ProSoundWeb Community

Sound Reinforcement - Forums for Live Sound Professionals - Your Displayed Name Must Be Your Real Full Name To Post In The Live Sound Forums => LAB: The Classic Live Audio Board => Topic started by: Eric Chancey on February 04, 2011, 10:09:13 pm

Title: Holes in Subwoofer cab
Post by: Eric Chancey on February 04, 2011, 10:09:13 pm
Hi,
   We recently brought some flown subs down so they can now live on the ground. The installers drilled holes in the cabinets and ran support rods through them. There are a few aftermarket eyebolts as well.
 These have left nickel to quarter size holes in the cabinets. Should I plug these or will it be ok? If I need to plug the holes, what kind of stuff should I use?
Thanks in advance!
Eric
Title: Re: Holes in Subwoofer cab
Post by: Duncan McLennan on February 04, 2011, 11:04:02 pm
You need to plug the holes.

If they previously had threaded rod in them, I'd be tempted just to put a bolt through the hole. Use a washer to block it off, and put some silicone inside (enough so it squeezes out).

It should be easy to find bolts/washers that fit properly, since the holes were designed for exactly that. And the washers/bolt heads are much more rigid than something like wood filler, which might flex.
Title: Re: Holes in Subwoofer cab
Post by: Ivan Beaver on February 05, 2011, 08:11:09 am
You need to plug the holes.

If they previously had threaded rod in them, I'd be tempted just to put a bolt through the hole. Use a washer to block it off, and put some silicone inside (enough so it squeezes out).

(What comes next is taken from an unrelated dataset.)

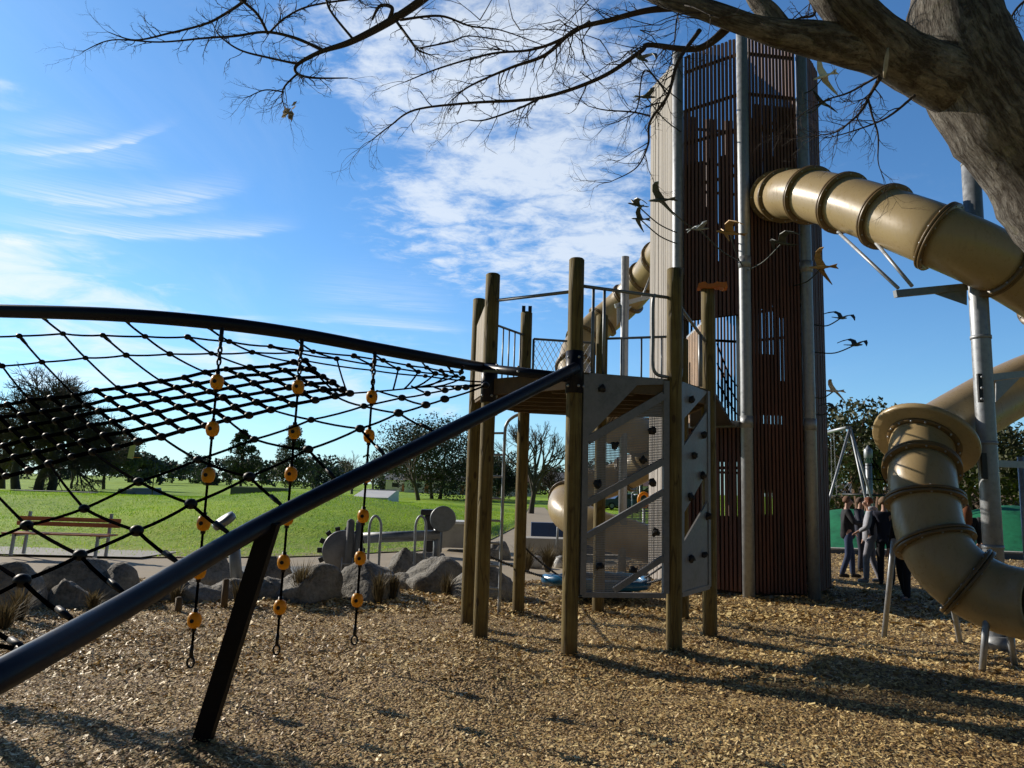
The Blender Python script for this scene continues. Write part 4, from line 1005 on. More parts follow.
# ------------------------------------------------------------------ metal gulls fixed round the tower on curved rods
def gull(px, py, Y, size, head, bank, m, label, rod):
    size *= 1.18; c = at(px, py, Y); root = thing('gull_sculpture', c, label, 'bird sculpture', 'flat metal gulls on rods round the tower')
    f = Vector((math.cos(head), math.sin(head), .12)).normalized(); s = Vector((-math.sin(head), math.cos(head), 0)); up = f.cross(s) * -1
    if up.z < 0: up = -up
    s = (s * math.cos(bank) + up * math.sin(bank)).normalized(); up = f.cross(s); up = up if up.z > 0 else -up
    b = MB(); k = size
    b.tube([c + f * k * x for x in (-.42, -.3, -.1, .15, .32, .42, .52)], [.012 * k, .035 * k, .075 * k, .08 * k, .05 * k, .045 * k, .008 * k], 8)
    tail = [c - f * k * .28 + s * k * .03, c - f * k * .62 + s * k * .14, c - f * k * .55, c - f * k * .62 - s * k * .14, c - f * k * .28 - s * k * .03]
    b.prism(tail, up * .012); b.build('body', m, root)
    for sg in (1, -1):
        b = MB()
        def W(x, y, z): return c + f * k * x + s * sg * k * y + up * k * z
        lead = [W(.20, .04, .03), W(.30, .30, .20), W(.22, .58, .27), W(.0, .88, .16), W(-.22, 1.06, .02)]
        trail = [W(-.16, .04, .0), W(.0, .30, .16), W(.0, .56, .22), W(-.12, .82, .13), W(-.24, 1.05, .01)]
        n = len(lead); vs = lead + trail + [v + up * .012 for v in lead + trail]; fs = []
        for i in range(n - 1): fs += [(i, i + 1, n + i + 1, n + i), (2 * n + i + 1, 2 * n + i, 3 * n + i, 3 * n + i + 1), (i + 1, i, 2 * n + i, 2 * n + i + 1), (n + i, n + i + 1, 3 * n + i + 1, 3 * n + i)]
        b.add(vs, fs, 0, False); b.build('wing', m, root)
    b = MB(); best = None
    for q in range(8):
        p0, p1 = tv(q, TR + .02), tv(q + 1, TR + .02); dd = p1 - p0; tt = max(.02, min(.98, (Vector((c.x, c.y, 0)) - p0).dot(dd) / dd.length_squared)); w = p0 + dd * tt
        if best is None or (w.xy - c.xy).length < (best.xy - c.xy).length: best = w
    e = best + Vector((.0, 0, 0)); mid = Vector(((c.x + e.x) / 2, (c.y + e.y) / 2, c.z - .11))
    b.tube(catmull([c, mid, Vector((e.x, e.y, c.z - .07))], 6), .011, 6); b.build('rod', MT['gull_dark'], root)
for g_ in [(661, 200, 11.35, .36, 2.6, .3, 'gull_dark', 'large dark gull crossing the sunlit slats at half height', -1),
           (637, 205, 11.9, .27, 3.3, -.3, 'gull_dark', 'dark gull left of the sunlit slats, upper of the pair', -2),
           (640, 219, 12.0, .24, 2.9, .5, 'gull_dark', 'dark gull just below the pair at the left of the sunlit slats', -2),
           (640, 58, 11.7, .36, .7, .5, 'gull_dark', 'dark gull at the top left of the tower among the twigs', -2),
           (646, 97, 11.9, .3, .2, .2, 'gull_dark', 'second gull from the top at the upper left edge of the tower', -2),
           (699, 229, 10.9, .26, .1, .15, 'gull_steel', 'bluish gull in front of the dark slats beside the bronze one', -1),
           (730, 233, 10.8, .34, 3.1, -.05, 'gull_rust', 'bronze gull left of the front steel pole', 0),
           (782, 243, 11.0, .32, 3.3, .0, 'gull_dark', 'dark gull seen edge on under the start of the big slide', 1),
           (822, 267, 11.5, .33, 2.5, .55, 'gull_rust', 'bronze gull with raised wing at the right edge of the tower', 1),
           (841, 318, 12.4, .26, .5, .35, 'gull_dark', 'thin dark gull against the sky right of the tower, upper of two', 2),
           (855, 345, 12.3, .27, .3, .25, 'gull_dark', 'thin dark gull against the sky right of the tower, lower of two', 2),
           (834, 391, 12.2, .25, 2.3, .5, 'gull_white', 'pale gull low at the right edge of the tower', 2),
           (833, 408, 12.3, .2, .4, .2, 'gull_dark', 'small dark gull lowest at the right edge of the tower', 2),
           (824, 76, 11.9, .34, 2.2, .7, 'gull_white', 'white gull at the top right corner of the tower', 2),
           (822, 103, 12.2, .26, 1.9, .5, 'gull_dark', 'grey gull just below the white one at the top right', 2)]:
    gull(*g_[:6], MT[g_[6]], g_[7], g_[8])
# ------------------------------------------------------------------ the big bare tree leaning over the view
def bark_mat():
    m = bpy.data.materials.new('tree_bark'); m.use_nodes = True; t = NT(m.node_tree); b = t.n['Principled BSDF']
    uv = t.new('ShaderNodeTexCoord').outputs['UV']; co = t.new('ShaderNodeTexCoord').outputs['Object']
    f1, _ = t.noise(t.scale(uv, (1, .24, 1)), 24, 6, .68, .5); f2, _ = t.noise(t.scale(uv, (1, .35, 1)), 60, 5, .7, .3); big, _ = t.noise(co, 3.5, 5, .7); sp, _ = t.noise(co, 30, 5, .75)
    h = t.math('ADD', t.math('MULTIPLY', t.mapr(f1, .40, .56, 0, 1, True), .7), t.math('MULTIPLY', t.mapr(f2, .38, .6, 0, 1, True), .3))
    base = t.ramp(t.math('ADD', t.math('MULTIPLY', big, .55), t.math('MULTIPLY', sp, .45)), [(.32, (.105, .088, .072)), (.46, (.18, .16, .135)), (.58, (.275, .255, .222)), (.7, (.44, .43, .39))])
    li, _ = t.noise(co, 8, 5, .75)
    base = t.mix(t.mapr(li, .58, .7, 0, .55), base, (.17, .17, .075, 1))
    base = t.mix(t.mapr(h, .05, .75, .85, 0), base, (.045, .034, .026, 1))
    t.put(b.inputs['Base Color'], base); b.inputs['Roughness'].default_value = .9; b.inputs['Specular IOR Level'].default_value = .2
    bp = t.new('ShaderNodeBump', Strength=1.0, Distance=.016); t.put(bp.inputs['Height'], t.math('ADD', h, t.math('MULTIPLY', sp, .3))); t.put(b.inputs['Normal'], bp.outputs[0]); return m
MT['tree_bark'] = bark_mat()
tb = Vector((4.35, 4.05, 0))
ftree = thing('bare_tree', tb, 'big leaning bare tree at the upper right with long twiggy branches over the view', 'tree')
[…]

It should be easy to find bolts/washers that fit properly, since the holes were designed for exactly that. And the washers/bolt heads are much more rigid than something like wood filler, which might flex.
You are correct and that is a good way to fill them.  Just silicone or bondo alone on holes that size will not do it.

Maybe fiberglass that extends over both sides of the hole would do it.

The reason for filling is that the holes will do several things performance wise to the cabinets.  They can detune it so the performance will not be the same-and they can cause whistling noises, which is very annoying.
Title: Re: Holes in Subwoofer cab
Post by: Eric Chancey on February 05, 2011, 10:24:57 am
Thanks so much for the great advice!